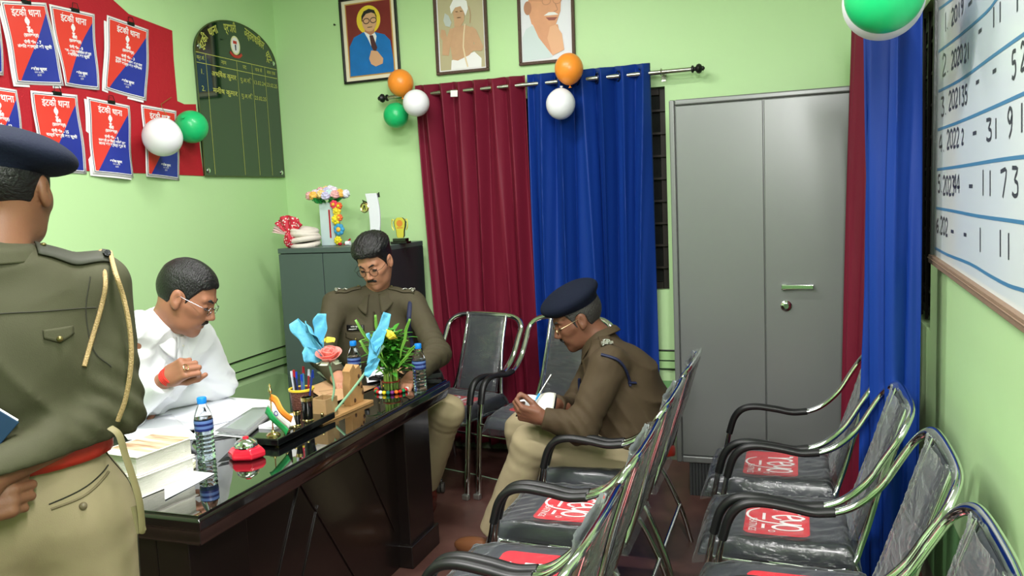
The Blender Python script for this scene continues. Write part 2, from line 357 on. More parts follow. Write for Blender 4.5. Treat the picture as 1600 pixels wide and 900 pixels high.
# ================================================================== curtains
def cloth_mat(name, rgb, rough=0.35, sheen=0.4, dark=0.55):
    m = mat(name, rgb, rough+0.17, 0, 0.3, sheen=0, bump=0.05, bscale=380); return m
M_maroon = cloth_mat('maroon_satin', (114, 26, 48)); M_blue = cloth_mat('blue_satin', (14, 52, 134))
M_ring = mat('eyelet_bronze', (120, 44, 40), 0.3, 0.6); M_ringb = mat('eyelet_dark', (30, 40, 70), 0.3, 0.6)
def curtain(label, m, mr, path, zt, zb, folds, amp, seed, ring_t=(), lower=1.0, grp=None, drop=0.0, spread=0.0, lean=(0, 0)):
    """path: 2-D polyline the cloth follows; the cloth waves to both sides of it."""
    rs = np.random.RandomState(seed); ph = rs.rand(6)*6.28
    P = np.array(path, float); L = np.r_[0, np.cumsum(np.hypot(*(P[1:]-P[:-1]).T))]; L /= L[-1]
    def fn(u, v):
        z = zt+(zb-zt)*v+0.006*math.sin(u*folds*6.28)*(1-v)
        uu = u+0.018*math.sin(v*2.5+ph[0]+u*5)*v
        wrp = u*folds+0.45*math.sin(u*9+ph[1])*v+0.25*math.sin(u*23+ph[2])*v
        x = np.interp(min(max(uu, 0), 1), L, P[:, 0]); y = np.interp(min(max(uu, 0), 1), L, P[:, 1])
        j = min(max(int(np.searchsorted(L, u))-1, 0), len(L)-2); d = P[j+1]-P[j]; d = d/np.hypot(*d); n = np.array([-d[1], d[0]])
        s = math.sin(wrp*2*PI)
        s = s*(1+0.12*math.sin(3*wrp*PI+ph[5]))
        a = amp*(0.8+0.25*math.sin(u*17+ph[3]))*(1-0.25*v)
        off = a*s+0.003*math.sin(wrp*6*PI+ph[4]+v*6)*min(1, v*4)
        sh = 0.12*a*math.sin(wrp*4*PI)
        sp = spread*(u-0.5)*v
        return (x+n[0]*off+d[0]*(sh+sp)+lean[0]*v, y+n[1]*off+d[1]*(sh+sp)+lean[1]*v, z)
    b = MB(); b.grid(fn, int(folds*26), 46)
    root = thing('curtain', label, 'curtain', (P[0][0], P[0][1], zb), 0, grp)
    o = obj('cloth', b, m, root, solid=0.003, mw=TR(-P[0][0], -P[0][1], -zb))
    o.data.shade_smooth()
    for tt in ring_t:
        x = np.interp(tt, L, P[:, 0]); y = np.interp(tt, L, P[:, 1]); j = min(max(int(np.searchsorted(L, tt))-1, 0), len(L)-2); d = P[j+1]-P[j]
        r = MB(); a = math.atan2(d[1], d[0])
        r.tube([(0, 0.027*math.cos(q), 0.027*math.sin(q)) for q in np.linspace(0, 2*PI, 20, endpoint=False)], 0.006, n=6, closed=True, m=TR(x-P[0][0], y-P[0][1], zt-0.055-zb) @ rot(0, 0, a+0.5))
        obj('eyelet', r, mr, root)
    return root
YR = YB-0.09; ZR = un(870, 128, 'Y', YR)[2]
xa = un(652, 200, 'Y', YR)[0]; xb_ = un(822, 140, 'Y', YR)[0]; xc = un(1016, 120, 'Y', YR)[0]
curtain('maroon satin curtain behind the two chairs, hung next to the blue one', M_maroon, M_ring, [(xa, YR), (xb_-0.005, YR)], ZR+0.055, 0.06, 6.5, 0.048, 4, [0.09, 0.24, 0.39, 0.545, 0.7, 0.855], spread=-0.06, lean=(0.04, 0))
curtain('wide royal blue satin curtain left of the tall cupboard', M_blue, M_ringb, [(xb_+0.01, YR), (xc, YR)], ZR+0.055, 0.06, 6.0, 0.05, 8, [0.1, 0.25, 0.42, 0.58, 0.75, 0.92])
M_rod = mat('brushed_steel', (190, 188, 180), 0.25, 1.0)
r1 = un(607, 158, 'Y', YR)[0]; r2 = un(1080, 110, 'Y', YR)[0]
def rod(label, a, b_, mw):
    L = (Vector(b_)-Vector(a)).length
    R = thing('curtain_rod', label, 'curtain rod', mw=mw)
    q = MB(); q.cyl((0, 0, 0), (L, 0, 0), 0.0125, n=16); obj('pole', q, M_rod, R)
    for s, x in ((-1, 0), (1, L)):
        q = MB(); pr = [(0.0125, 0), (0.02, 0.004), (0.02, 0.012), (0.011, 0.016), (0.011, 0.022), (0.024, 0.032), (0.027, 0.042), (0.022, 0.052), (0.012, 0.058), (0.013, 0.064), (0.004, 0.072)]
        q.lathe(pr, 16, TR(x, 0, 0) @ rot(0, s*PI/2, 0)); obj('finial', q, M_black, R)
    for x in (0.13, L-0.16):
        q = MB(); q.bx(x-0.006, x+0.006, -0.006, 0.085, -0.006, 0.006); q.bx(x-0.012, x+0.012, 0.08, 0.088, -0.04, 0.02); q.tube([(x, 0.017*math.cos(a), 0.017*math.sin(a)) for a in np.linspace(0, 2*PI, 14, endpoint=False)], 0.004, n=6, closed=True)
        obj('bracket', q, M_rod, R)
    return R
rod('steel curtain rod with black ball ends across the back wall', (r1, YR, ZR), (r2, YR, ZR), TR(r1, YR, ZR))
l_ = MB(); l_.bx(-0.022, 0.022, -0.0015, 0.0015, -0.018, 0.018)
p = un(709, 146, 'Y', YR-0.06); tag(obj('curtain_label', l_, M_white, mw=TR(p[0], YR-0.055, p[2]) @ rot(0, 0.05, 0)), 'small white paper label stuck on top of the maroon back curtain', 'label')
# right window
XC = XR-0.12
curtain('narrow maroon satin curtain between tall cupboard and right wall', M_maroon, M_ring, [(0.235, 4.02), (0.36, 3.40)], 2.27, 0.05, 3.0, 0.035, 5, [0.2, 0.5, 0.8], lean=(-0.05, -0.05))
curtain('blue satin curtain bunched on the right wall behind the chairs', M_blue, M_ringb, [(0.212, 3.13), (0.305, 3.00), (0.385, 2.98)], 2.27, 0.05, 2.4, 0.03, 15, [0.25, 0.75])
rod('steel curtain rod with black ball ends along the right wall', (0, 0, 0), (1.75, 0, 0), wallm('right', (XR-0.1, 4.45, 2.24)))
# ================================================================== chrome visitor chairs
M_leather = mat('charcoal_leatherette', (54, 57, 64), 0.32, 0, 0.5, coat=0.3, coat_r=0.15, bump=0.25, bscale=14)
M_underseat = mat('black_underside', (12, 12, 13), 0.4)
M_redlab = mat('red_label', (214, 40, 54), 0.25, coat=0.3)
M_ink = mat('white_print', (240, 238, 236), 0.4)
M_pad = mat('black_rubber_pad', (20, 21, 22), 0.42)
M_ferr = mat('worn_steel_tip', (170, 170, 165), 0.35, 0.8)
def film_mat(name='clear_plastic_film', dens=0.05, sc=16, bs=0.55, ro=0.2):
    m = bpy.data.materials.new(name); m.use_nodes = True; nt = m.node_tree; nt.nodes.clear()
    out = nt.nodes.new('ShaderNodeOutputMaterial'); tr = nt.nodes.new('ShaderNodeBsdfTransparent'); gl = nt.nodes.new('ShaderNodeBsdfGlossy'); df = nt.nodes.new('ShaderNodeBsdfDiffuse'); mx = nt.nodes.new('ShaderNodeMixShader'); m2 = nt.nodes.new('ShaderNodeMixShader')
    gl.inputs['Roughness'].default_value = ro; df.inputs[0].default_value = (0.75, 0.8, 0.82, 1)
    tc = nt.nodes.new('ShaderNodeTexCoord'); n = nt.nodes.new('ShaderNodeTexNoise'); n.inputs['Scale'].default_value = sc; n.inputs['Detail'].default_value = 5; n.inputs['Distortion'].default_value = 1.6
    mp = nt.nodes.new('ShaderNodeMapping'); mp.inputs['Scale'].default_value = (0.5, 1, 1.6)
    nt.links.new(tc.outputs['Object'], mp.inputs[0]); nt.links.new(mp.outputs[0], n.inputs[0])
    bp = nt.nodes.new('ShaderNodeBump'); bp.inputs['Strength'].default_value = bs; bp.inputs['Distance'].default_value = 0.012; nt.links.new(n.outputs[0], bp.inputs['Height']); nt.links.new(bp.outputs[0], gl.inputs['Normal'])
    fr = nt.nodes.new('ShaderNodeFresnel'); fr.inputs[0].default_value = 1.3; nt.links.new(bp.outputs[0], fr.inputs['Normal'])
    ad = nt.nodes.new('ShaderNodeMath'); ad.operation = 'ADD'; ad.inputs[1].default_value = dens; nt.links.new(fr.outputs[0], ad.inputs[0])
    m2.inputs[0].default_value = 0.3; nt.links.new(gl.outputs[0], m2.inputs[1]); nt.links.new(df.outputs[0], m2.inputs[2])
    nt.links.new(ad.outputs[0], mx.inputs[0]); nt.links.new(tr.outputs[0], mx.inputs[1]); nt.links.new(m2.outputs[0], mx.inputs[2]); nt.links.new(mx.outputs[0], out.inputs[0]); return m
M_film = film_mat(); M_film2 = film_mat('crinkled_plastic_film', 0.10, 10, 1.0, 0.14)
def reyo(mb, m):
    # hand-lettered word across the seat label; x right, y up
    z = 0
    stroke(mb, [(-0.062, 0.034), (-0.050, 0.030), (-0.046, 0.000), (-0.046, -0.012)], 0.007, z, m)
    stroke(mb, [(-0.046, 0.008), (-0.040, 0.026), (-0.030, 0.034), (-0.022, 0.030)], 0.006, z, m)
    stroke(mb, [(-0.018, 0.012), (0.004, 0.018), (0.006, 0.032), (-0.004, 0.037), (-0.014, 0.026), (-0.015, 0.006), (-0.006, -0.010), (0.006, -0.008), (0.012, 0.002)], 0.006, z, m)
    stroke(mb, [(0.010, 0.034), (0.014, 0.012), (0.024, 0.002), (0.034, 0.014), (0.038, 0.034)], 0.0065, z, m)
    stroke(mb, [(0.038, 0.034), (0.036, 0.000), (0.026, -0.034), (0.004, -0.052), (-0.026, -0.050), (-0.046, -0.034)], [0.007, 0.003], z, m, 5)
    o = [(0.058+0.015*math.cos(a), 0.012+0.022*math.sin(a)) for a in np.linspace(0, 2*PI, 14)]
    stroke(mb, o, 0.0065, z, m, 2)
    o = [(0.083+0.005*math.cos(a), -0.012+0.005*math.sin(a)) for a in np.linspace(0, 2*PI, 10)]
    stroke(mb, o, 0.002, z, m, 1)
    stroke(mb, [(-0.020, -0.026), (0.018, -0.026)], 0.005, z, m, 1); stroke(mb, [(0.044, -0.026), (0.070, -0.026)], 0.005, z, m, 1)
    text_mb(mb, 'SEATINGS', 0.018, m @ TR(0.052, -0.043, z), z=0)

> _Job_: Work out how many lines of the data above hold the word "wide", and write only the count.

> _Response_: 2